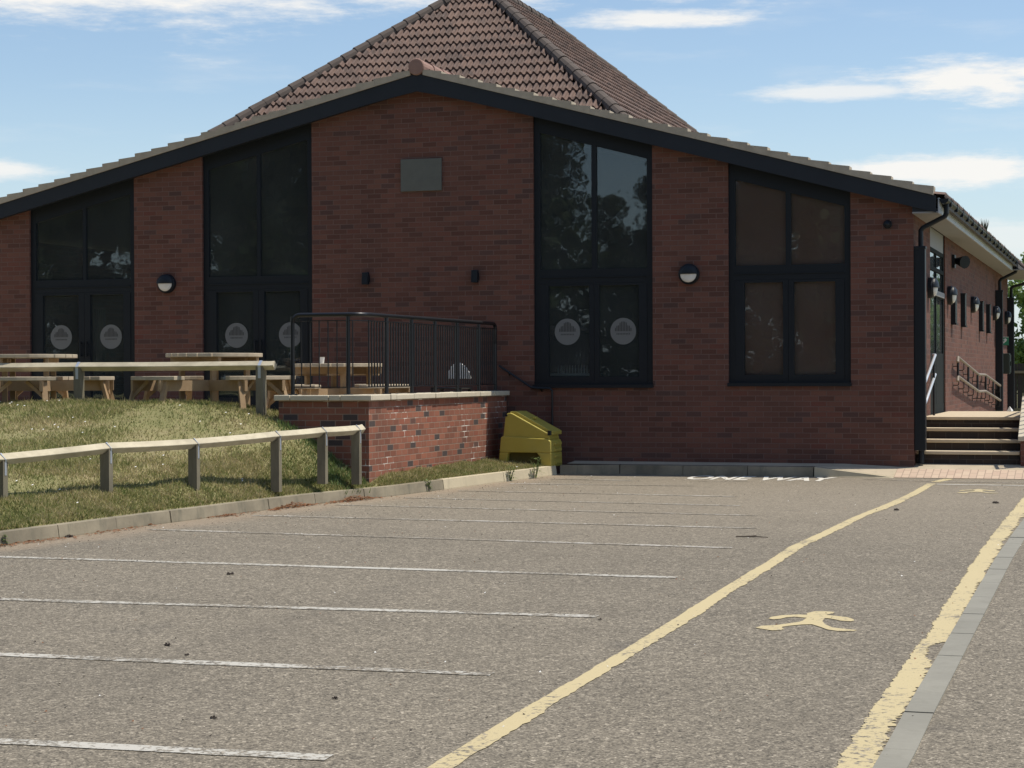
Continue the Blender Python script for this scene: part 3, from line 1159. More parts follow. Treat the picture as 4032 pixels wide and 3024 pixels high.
# side wall with door opening and high windows cut as recesses in front of a dark core
mb = MB()
YB = 16.9
ZE = 3.78
mb.box(XR - 0.3, XR, 0.3, 2.25, -0.2, ZE)
mb.box(XR - 0.3, XR, 4.61, YB, -0.2, ZE)
mb.build("side_wall", M['brick'], hall)
mb = MB()
mb.box(XR - 0.3, XR, YB, 20.3, -0.2, ZE)
mb.box(-22, XR - 0.3, 20.0, 20.3, -0.2, ZE)
mb.box(XL, XL + 0.3, 0.3, 20.0, -0.2, ZE)
mb.build("rear_wall", M['brick'], hall)
# inside: floor, back partition, ceiling
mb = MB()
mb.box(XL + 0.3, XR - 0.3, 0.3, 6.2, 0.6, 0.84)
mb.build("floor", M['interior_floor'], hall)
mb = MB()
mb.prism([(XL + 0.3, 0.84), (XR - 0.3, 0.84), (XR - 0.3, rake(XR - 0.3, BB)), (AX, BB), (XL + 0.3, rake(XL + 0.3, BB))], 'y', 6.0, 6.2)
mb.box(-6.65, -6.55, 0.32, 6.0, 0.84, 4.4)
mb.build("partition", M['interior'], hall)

# roof slopes with real tile relief
def tiled(mb, org, u, v, rows, gauge, span, pitch=0.15, samp=6, amp=0.036, lift=0.045, jit=0.004, mi=0):
    """rows of roll tiles; org: eave corner, u: along the eave, v: up the slope, span(k0,k1) -> (u0,u1) for a row"""
    org, u, v = Vector(org), Vector(u), Vector(v)
    nrm = u.cross(v).normalized()
    if nrm.z < 0:
        nrm = -nrm
    for r in range(rows):
        a0 = r * gauge
        a1 = a0 + gauge * 1.08
        s = span(a0 + gauge * 0.5)
        if s is None:
            continue
        u0, u1 = s
        i0, i1 = int(math.floor(u0 / pitch * samp)), int(math.ceil(u1 / pitch * samp))
        if i1 - i0 < 2:
            continue
        b = len(mb.v)
        cnt = 0
        jr = random.uniform(-jit, jit)
        for i in range(i0, i1 + 1):
            ph = (i % samp) / samp
            tile = i // (samp * 2)
            random.seed(tile * 131 + r * 17)
            jz = random.uniform(0, 0.008)
            ja = random.uniform(-0.008, 0.008)
            h = amp * max(0.0, math.sin(math.pi * min(1, max(0, (ph - 0.12) / 0.66)))) ** 0.8
            p0 = org + u * (i * pitch / samp) + v * (a0 + ja)
            p1 = org + u * (i * pitch / samp) + v * (a1 + ja)
            mb.v.append(tuple(p0 + nrm * (h + 0.002)))
            mb.v.append(tuple(p0 + nrm * (h + lift + jz)))
            mb.v.append(tuple(p1 + nrm * (h + 0.004)))
            cnt += 1
        for i in range(cnt - 1):
            q = b + i * 3
            mb.f.append((q, q + 3, q + 4, q + 1))
            mb.f.append((q + 1, q + 4, q + 5, q + 2))
            mb.m += [mi, mi]
    random.seed(99)


# low front wing: right and left slopes run back from the gable
ZT = 6.03
Lr = math.hypot(1, KR)
mb = MB()
xe = -2.55
ze = rake(xe, ZT - 0.07)
n_r = int((AX - xe) * -1 * Lr / 0.3) + 1
tiled(mb, (xe, -0.12, ze), (0, 1, 0), (-1 / Lr, 0, KR / Lr), n_r, 0.3, lambda a: (0.0, 20.4), samp=5)
Ll = math.hypot(1, KL)
xl = -18.9
zl = rake(xl, ZT - 0.07)
tiled(mb, (xl, -0.12, zl), (0, 1, 0), (1 / Ll, 0, KL / Ll), int((AX - xl) * Ll / 0.3) + 1, 0.3, lambda a: (0.0, 20.4), samp=3)
mb.build("low_roof", M['tile'], hall)
mb = MB()
mb.prism([(xe + 0.02, ze - 0.03), (AX, ZT - 0.10), (xl, zl - 0.03), (xl, zl - 0.12), (AX, ZT - 0.19), (xe + 0.02, ze - 0.12)], 'y', 0.32, 20.3)
mb.build("roof_deck", M['interior'], hall)
# pyramid roof of the hall behind
CX, CY, ZA, TN = -14.84, 16.02, 10.66, 0.845
ZP = 5.0
HW = (ZA - ZP) / TN
Ls = math.hypot(1, TN)
slope_len = HW * Ls
RL = 5.9                       # length of the short ridge, running back from the front peak
for k, (nm, u, v, o3, sm, ln) in enumerate((
        ("front", (1, 0, 0), (0, 1 / Ls, TN / Ls), (CX - HW, CY - HW, ZP), 8, 2 * HW),
        ("right", (0, 1, 0), (-1 / Ls, 0, TN / Ls), (CX + HW, CY - HW, ZP), 8, 2 * HW + RL),
        ("left", (0, 1, 0), (1 / Ls, 0, TN / Ls), (CX - HW, CY - HW, ZP), 3, 2 * HW + RL),
        ("back", (1, 0, 0), (0, -1 / Ls, TN / Ls), (CX - HW, CY + HW + RL, ZP), 3, 2 * HW))):
    mb = MB()
    tiled(mb, o3, u, v, int(slope_len / 0.375), 0.375, lambda a: (a / Ls + 0.1, ln - a / Ls - 0.1) if a / Ls < HW - 0.2 else None, samp=sm, amp=0.074, lift=0.06)
    mb.build("hipped_roof", M['tile'], hall)
mb = MB()
pk = [Vector((CX, CY, ZA - 0.12)), Vector((CX, CY + RL, ZA - 0.12))]
cs = [(CX - HW, CY - HW, ZP - 0.03), (CX + HW, CY - HW, ZP - 0.03), (CX + HW, CY + HW + RL, ZP - 0.03), (CX - HW, CY + HW + RL, ZP - 0.03)]
mb.poly([cs[0], cs[1], pk[0]])
mb.poly([cs[1], cs[2], pk[1], pk[0]])
mb.poly([cs[2], cs[3], pk[1]])
mb.poly([cs[3], cs[0], pk[0], pk[1]])
mb.build("hipped_roof_deck", M['tile'], hall)
mb = MB()
mb.box(CX - HW + 0.5, CX + HW - 0.5, CY - HW + 0.5, CY + HW + RL - 0.5, 0.0, ZP - 0.1)
mb.build("hall_wall", M['brick'], hall)
# hip tiles: overlapping half-round caps
for i in range(5):
    mb = MB()
    if i < 4:
        a, b = Vector((cs[i][0], cs[i][1], ZP + 0.03)), Vector((CX, CY + (RL if i in (2, 3) else 0), ZA + 0.03))
    else:
        a, b = Vector((CX, CY, ZA + 0.03)), Vector((CX, CY + RL, ZA + 0.03))
    L = (b - a).length
    n = int(L / 0.36)
    for q in range(n):
        p0, p1 = a + (b - a) * (q / n), a + (b - a) * ((q + 1.12) / n)
        jj = Vector((random.uniform(-.008, .008), random.uniform(-.008, .008), random.uniform(-.004, .012)))
        mb.tube([p0 + jj, p1 + jj], [0.150, 0.132], 12)
    mb.build("hip_tiles", M['hip'], hall)
# ridge of the low roof with its rounded end
mb = MB()
n = 34
for q in range(n):
    y0 = -0.16 + q * 0.45
    mb.tube([(AX, y0, ZT + 0.035 + 0.008 * (q % 2)), (AX, y0 + 0.47, ZT + 0.03)], [0.125, 0.115], 16)
mb.lathe((AX, -0.165, ZT + 0.035), [(0.128, 0.0), (0.128, -0.02), (0.115, -0.035), (0.0, -0.038)], 'y', 20)
mb.build("ridge_cap", M['ridge'], hall)

# bargeboards, one per rake, meeting in a soft curve
def barge(name, x_end, sgn):
    mb = MB()
    K = KR if sgn > 0 else KL
    top0 = 5.965
    xs = np.linspace(AX, x_end, 22)
    up = [(x, rake(x, top0)) for x in xs]
    lo = []
    for x in xs:
        d = abs(x - AX)
        curve = 0.035 * max(0.0, 1 - d / 1.2) ** 2
        lo.append((x, rake(x, BB) - curve + (0.0)))
    for i in range(len(xs) - 1):
        mb.prism([up[i], up[i + 1], lo[i + 1], lo[i]], 'y', -0.165, -0.14)
    return mb.build(name, M['board'], hall)


barge("bargeboard", -2.66, 1)
barge("bargeboard", -18.75, -1)
mb = MB()
for xa, xb in ((AX, -2.66), (-18.7, AX)):
    mb.poly([(xa, -0.14, rake(xa, BB) + 0.02), (xb, -0.14, rake(xb, BB) + 0.02), (xb, 0.02, rake(xb, BB) + 0.02), (xa, 0.02, rake(xa, BB) + 0.02)])
mb.build("verge_soffit", M['board'], hall)
# verge: stepped tile ends down each rake
def verge(x_end, sgn):
    mb = MB()
    K = KR if sgn > 0 else KL
    n = int(round(abs(x_end - AX) / 0.295))
    for q in range(n):
        xa = AX + sgn * (0.10 + (abs(x_end - AX) - 0.10) * q / n)
        xb = AX + sgn * (0.10 + (abs(x_end - AX) - 0.10) * (q + 1) / n)
        j = random.uniform(-0.006, 0.006)
        za, zb = rake(xa, 6.045), rake(xb, 6.045)
        mb.prism([(xa, za + 0.002 + j), (xb + sgn * 0.012, zb + 0.040 + j), (xb + sgn * 0.012, zb + 0.012 + j), (xb, rake(xb, 5.966)), (xa, rake(xa, 5.966))], 'y', -0.185 + random.uniform(-.004, .004), 0.05)
    return mb.build("verge_tiles", M['verge'], hall)


verge(-2.70, 1)
verge(-18.8, -1)

# eaves on the right: soffit, fascia, gutter
EX = XR + 0.35
mb = MB()
mb.box(XR, EX, -0.14, 16.0, 3.655, 3.675)
mb.box(XR, EX + 0.28, 16.0, 20.6, 3.655, 3.675)
mb.build("soffit", M['soffit'], hall)
mb = MB()
mb.box(EX - 0.001, EX + 0.02, -0.14, 16.0, 3.65, 3.86)
mb.box(EX + 0.28, EX + 0.30, 16.0, 20.6, 3.65, 3.86)
mb.build("fascia", M['fascia'], hall)
mb = MB()                                       # boxed end of the eave under the bargeboard
mb.prism([(XR, 3.655), (EX, 3.655), (EX, rake(EX, BB) + 0.06), (XR, rake(XR, BB) + 0.06)], 'y', -0.139, -0.12)
mb.build("box_end", M['board'], hall)


def gutter(y0, y1, x):
    mb = MB()
    n = 8
    pr = [(x + 0.065 * math.cos(math.pi + math.pi * i / n) + 0.07, 3.845 + 0.065 * math.sin(math.pi + math.pi * i / n)) for i in range(n + 1)]
    for i in range(n):
        mb.poly([(pr[i][0], y0, pr[i][1]), (pr[i + 1][0], y0, pr[i + 1][1]), (pr[i + 1][0], y1, pr[i + 1][1]), (pr[i][0], y1, pr[i][1])])
    mb.poly([(p[0], y0, p[1]) for p in pr])
    mb.poly([(p[0], y1, p[1]) for p in pr])
    yy = y0 + 0.4
    while yy < y1:
        mb.box(x + 0.0, x + 0.14, yy, yy + 0.05, 3.765, 3.86)
        yy += 0.95
    mb.build("gutter", M['black'], hall)


gutter(-0.16, 16.05, EX + 0.012)
gutter(15.95, 20.7, EX + 0.292)
# moss and seedlings standing in the gutter: one part, nobody could count it
V = []
for q in range(900):
    yy = random.uniform(0.6, 20.2)
    if random.random() > 0.45 + 0.5 * yy / 20:
        continue
    xx = EX + 0.012 + (0.28 if yy > 16 else 0) + random.uniform(0.02, 0.12)
    h = random.uniform(0.02, 0.09) * (1.7 if random.random() < 0.06 else 1)
    a = random.uniform(0, 6.28)
    c_, s_ = math.cos(a) * 0.018, math.sin(a) * 0.03
    V += [(xx - c_, yy - s_, 3.83), (xx + c_, yy + s_, 3.83), (xx + random.uniform(-.02, .02), yy + random.uniform(-.03, .03), 3.85 + h)]
for q in range(46):                              # one taller tuft
    a = random.uniform(0, 6.28)
    r_ = random.uniform(0.02, 0.09)
    V += [(EX + 0.08 - 0.01, 7.3 - 0.01, 3.84), (EX + 0.08 + 0.01, 7.3 + 0.01, 3.84), (EX + 0.08 + math.cos(a) * r_, 7.3 + math.sin(a) * r_, 3.84 + random.uniform(0.12, 0.30))]
V = np.array(V) - np.array(ORG[hall.name])
mesh_np("gutter_moss", V, 3, [M['rust']], kind='stuff', parent=hall)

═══

» What to produce
Identify the lines of the data that contain the word "floor". Copy each of them.

» Finished task
# inside: floor, back partition, ceiling
mb.build("floor", M['interior_floor'], hall)
        i0, i1 = int(math.floor(u0 / pitch * samp)), int(math.ceil(u1 / pitch * samp))